Parks Department Director Sara Hensley, only four months on the job, seemed surprised at the amount of suspicion directed toward her department. Hensley attempted to assuage the audience’s concerns telling them that “we are not going to go out there and start arbitrarily removing trees.” She said the process would take at least 60-90 days, and involve several other meetings and public forums. Additionally, the city would have to grant a permit to cut down each tree possessing a 19-inch diameter or greater.

 

The city’s Urban Forestry Program Manager Walter Passmore gave a presentation that covered each tree Davey Resource Group or the PARD had determined should be cut down.
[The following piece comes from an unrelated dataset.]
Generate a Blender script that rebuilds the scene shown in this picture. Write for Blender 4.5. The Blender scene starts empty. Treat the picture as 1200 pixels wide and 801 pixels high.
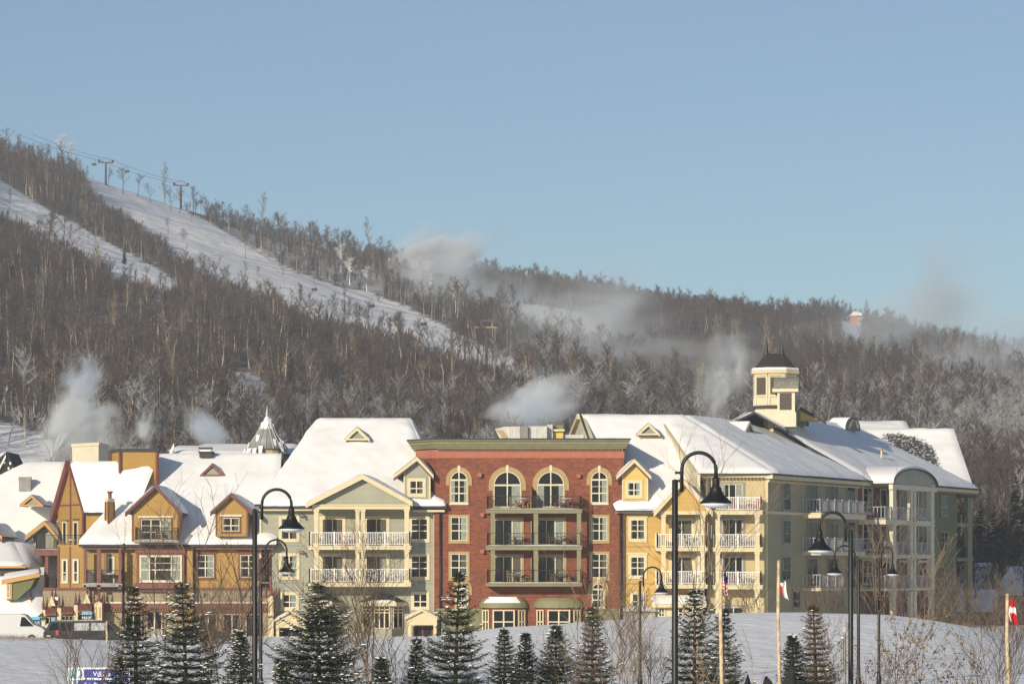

The city had hired Davey at a cost of $250,000, though only $56,000 of that had been spent so far, with 194,000 to be used for replanting. Davey was the only company that responded to an RFQ the city had sent out for national firms to do the assessment.

 

Save Our Springs Alliance Executive Director Bill Bunch had some advice for the new director telling her that “I think the whole framing was wrong. It was ‘what do we do about this,’ rather than ‘how do we save these and reduce the risk.’” While he allowed that some trees could certainly pose a danger, he agreed with many prior speakers who had advocated more drastic preservation measures such as cabling, whenever possible.

 

City Council will hear a report on the trees Thursday.